• [PROMPT] Can you transcribe every line exactly and leave the pictures behind?

════

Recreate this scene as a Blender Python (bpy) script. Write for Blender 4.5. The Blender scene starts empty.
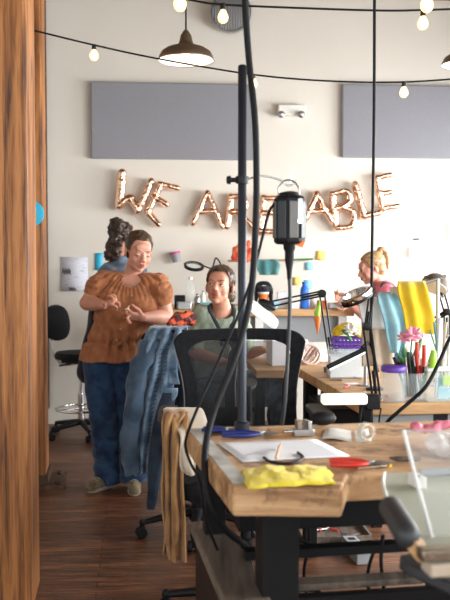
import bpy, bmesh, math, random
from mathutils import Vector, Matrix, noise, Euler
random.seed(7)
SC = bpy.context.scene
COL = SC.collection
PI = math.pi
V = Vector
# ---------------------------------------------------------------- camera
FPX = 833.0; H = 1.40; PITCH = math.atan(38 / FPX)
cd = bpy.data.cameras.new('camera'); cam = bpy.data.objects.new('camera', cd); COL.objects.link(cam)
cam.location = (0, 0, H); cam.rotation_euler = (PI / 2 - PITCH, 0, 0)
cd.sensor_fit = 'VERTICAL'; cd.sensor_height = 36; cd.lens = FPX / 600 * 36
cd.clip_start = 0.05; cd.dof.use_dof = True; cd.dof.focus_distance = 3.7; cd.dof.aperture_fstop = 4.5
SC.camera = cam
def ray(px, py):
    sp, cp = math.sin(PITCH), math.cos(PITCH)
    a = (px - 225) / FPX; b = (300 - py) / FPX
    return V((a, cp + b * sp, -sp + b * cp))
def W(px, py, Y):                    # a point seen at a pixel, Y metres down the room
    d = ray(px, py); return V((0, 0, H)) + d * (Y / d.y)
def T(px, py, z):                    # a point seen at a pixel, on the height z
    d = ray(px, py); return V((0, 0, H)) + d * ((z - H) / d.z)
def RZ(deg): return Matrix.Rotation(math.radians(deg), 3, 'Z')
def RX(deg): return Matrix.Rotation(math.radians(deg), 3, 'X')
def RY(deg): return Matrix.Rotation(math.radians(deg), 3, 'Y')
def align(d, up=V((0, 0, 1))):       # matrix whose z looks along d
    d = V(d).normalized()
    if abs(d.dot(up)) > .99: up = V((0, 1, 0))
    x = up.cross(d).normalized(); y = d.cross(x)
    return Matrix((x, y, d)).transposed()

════

• [ANSWER BELOW]
Recreate this scene as a Blender Python (bpy) script. Write for Blender 4.5. The Blender scene starts empty.
import bpy, bmesh, math, random
from mathutils import Vector, Matrix, noise, Euler
random.seed(7)
SC = bpy.context.scene
COL = SC.collection
PI = math.pi
V = Vector
# ---------------------------------------------------------------- camera
FPX = 833.0; H = 1.40; PITCH = math.atan(38 / FPX)
cd = bpy.data.cameras.new('camera'); cam = bpy.data.objects.new('camera', cd); COL.objects.link(cam)
cam.location = (0, 0, H); cam.rotation_euler = (PI / 2 - PITCH, 0, 0)
cd.sensor_fit = 'VERTICAL'; cd.sensor_height = 36; cd.lens = FPX / 600 * 36
cd.clip_start = 0.05; cd.dof.use_dof = True; cd.dof.focus_distance = 3.7; cd.dof.aperture_fstop = 4.5
SC.camera = cam
def ray(px, py):
    sp, cp = math.sin(PITCH), math.cos(PITCH)
    a = (px - 225) / FPX; b = (300 - py) / FPX
    return V((a, cp + b * sp, -sp + b * cp))
def W(px, py, Y):                    # a point seen at a pixel, Y metres down the room
    d = ray(px, py); return V((0, 0, H)) + d * (Y / d.y)
def T(px, py, z):                    # a point seen at a pixel, on the height z
    d = ray(px, py); return V((0, 0, H)) + d * ((z - H) / d.z)
def RZ(deg): return Matrix.Rotation(math.radians(deg), 3, 'Z')
def RX(deg): return Matrix.Rotation(math.radians(deg), 3, 'X')
def RY(deg): return Matrix.Rotation(math.radians(deg), 3, 'Y')
def align(d, up=V((0, 0, 1))):       # matrix whose z looks along d
    d = V(d).normalized()
    if abs(d.dot(up)) > .99: up = V((0, 1, 0))
    x = up.cross(d).normalized(); y = d.cross(x)
    return Matrix((x, y, d)).transposed()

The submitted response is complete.